Let me tell you, it is every bit the college town apartment... three guys, three bedrooms, one kitchen (if you can call it that) and one bathroom... plus a loft which doubles as a living room.

One glance and memories of my college apartments at Cornell came rushing back. "How did we live like this?" is all that ran through my head.

Now my daughter, who is entering her senior year, had it a bit easier this year because she's moving back into the same apartment as last year.

So she was on her own moving back this time around, as I had to focus on my son and his move into his new apartment.

Now the normal Jim Joseph "Dad" here would have attacked my son's apartment with full force. Clorox wipes and Windex in hand, I would have cleaned every drawer, scrubbed the shower, sprayed down all the windows and vacuumed every inch of that apartment.

I didn't go there this time around. I let it go.

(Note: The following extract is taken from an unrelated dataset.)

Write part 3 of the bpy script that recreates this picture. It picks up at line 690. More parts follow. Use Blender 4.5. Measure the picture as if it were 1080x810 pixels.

I let my son assemble the new desk and chair we bought at Walmart. I left before his other roommates even moved in... so unlike me. I had not even figured out the meal plan for the semester because he told me he could handle it. "But what's he going to have for dinner?" was my worry as I let it all go.

I know he can handle it all, but can I?

The normal Jim Joseph "Dad" here would have also figured out a way to move in my son and also be there for my daughter in the same week. I would have found a way to make the drive back and forth between their respective colleges so that I could be there for both kids.

I haven't seen how they've rearranged her apartment from last year, and I haven't seen how she's decorated her bedroom since coming back from last semester abroad in Australia. That's very hard for me to acknowledge, that I haven't seen any of that.

I'm a control freak and I normally would have controlled every single aspect of their two moves... it's what I've done in other years; it's what I've done for 21 years.

But I have been told that I need to learn to let go, so I'm trying to let go.

My son didn't want his apartment sanitized, so guess what... I just organized the t-shirts and shorts into the drawers, hung the shirts where they belonged and put the food into the kitchen cabinets. I held myself back.

My daughter was perfectly capable of driving herself to her already assembled apartment, especially since she had just been there a few weeks ago for an internship. She met her friends just in time to celebrate her 21st birthday on campus. I let her move herself in this year so that she could move herself into her twenties.

I let it go.

I guess it's a function of embracing the next phase of my life. My kids don't physically need me as much anymore. I don't have to be "Dad" as much as I used to. I can start to focus on what I need to do for my next chapter, as they start to write their next chapter.

I'm letting it go. I'm growing up... just like they are.